The electricity tariff review scheduled for this month (July 2009) has been delayed but end-users may have to brace themselves for higher rates not too long from now, according to Energy, Green Technology and Water Minister Datuk Peter Chin.
There was a likelihood that the next electricity tariff review would involve a rate hike. The principle of it is we are moving towards market rates which his referring to natural gas prices. Much of the electricity generated in Malaysia uses natural gas subsidised by the Government.
While 60% of power generated in the country comes from gas and 30% from coal, in terms of cost, coal takes up 60% of fuel cost while gas comprises 40%.
It is known that Tenaga Nasional Bhd (TNB) submitted its proposal for a tariff review at end-April 2009 and that a decision on the matter will be made by the Government this month or next.
In the energy value chain in Malaysia, the Government subsidises the natural gas element, which constitutes more than 67% of the total electricity generation mix, while coal, which is not subsidised, represents about 25% of the total electricity generation mix.
The Government would eventually have to allow the prices of natural gas to float according to market rates, which would mean higher gas prices and inevitably lead to higher electricity rates.

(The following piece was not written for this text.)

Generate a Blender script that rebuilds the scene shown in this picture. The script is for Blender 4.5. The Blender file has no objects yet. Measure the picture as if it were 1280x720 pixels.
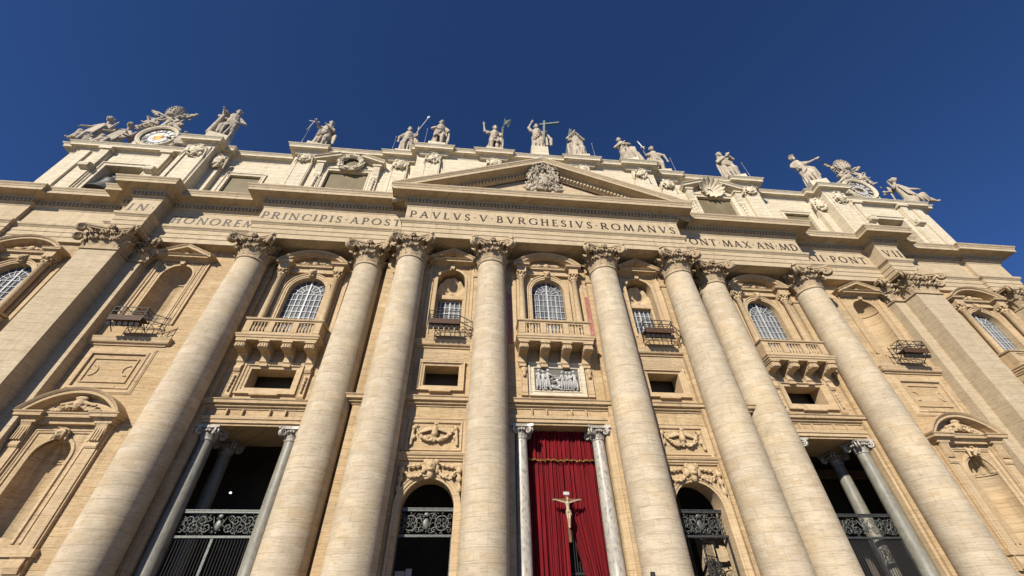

In March 2009, TNB’s average electricity tariff was reduced by 3.7% following a 25% reduction in the price of natural gas (supplied to the power sector) from RM14.31 to RM10.70 per mmbtu (million British thermal units).
TNB president and CEO Datuk Seri Che Khalib Mohamad Noh was recently quoted as saying that TNB had been absorbing the additional costs and had not been passing it on to consumers even though its profits were being eroded.
Meanwhile, TNB and Sarawak Energy Bhd signed a Share Sale Agreement with Sime Darby Energy Sdn Bhd (SDESB) in relation to their acquisition of 100 per cent interest in Sime Darby Power Link Sdn Bhd (SDPLSB).
The purchase consideration was RM15.6 million plus an adjustment amount to cater for additional cash advances made by SDESB to SDPLSB being payment for consultants before the completion of the deal.
SDPLSB is a special purpose vehicle established by SDESB to undertake the development and operation of transmission facilities to supply electricity from Sarawak to Sabah and Sarawak and Peninsular Malaysia.
TNB and SEB will each hold 50 per cent of the issued and fully paid-up capital of SDPLSB, while it is also intended that the Minister of Finance Incorporated participate in the equity of SDPLSB at the appropriate juncture.
By acquiring SDPLSB, TNB and SEB will have a time factor advantage and facilitate a seamless transition for the on-going studies and regulatory approval processes initiated by SDPLSB some 12 months ago.
The acquisition of SDPLSB will allow TNB and SEB to gain access and leverage on the preliminary studies conducted on the project including the on-going EIA on the Indonesian territorial waters.
77 per cent of the undersea HVDC transmission cable is expected to transverse across Indonesian territorial waters. It will connect the Bakun Hydroelectric Plant in Sarawak and Bentong in Pahang.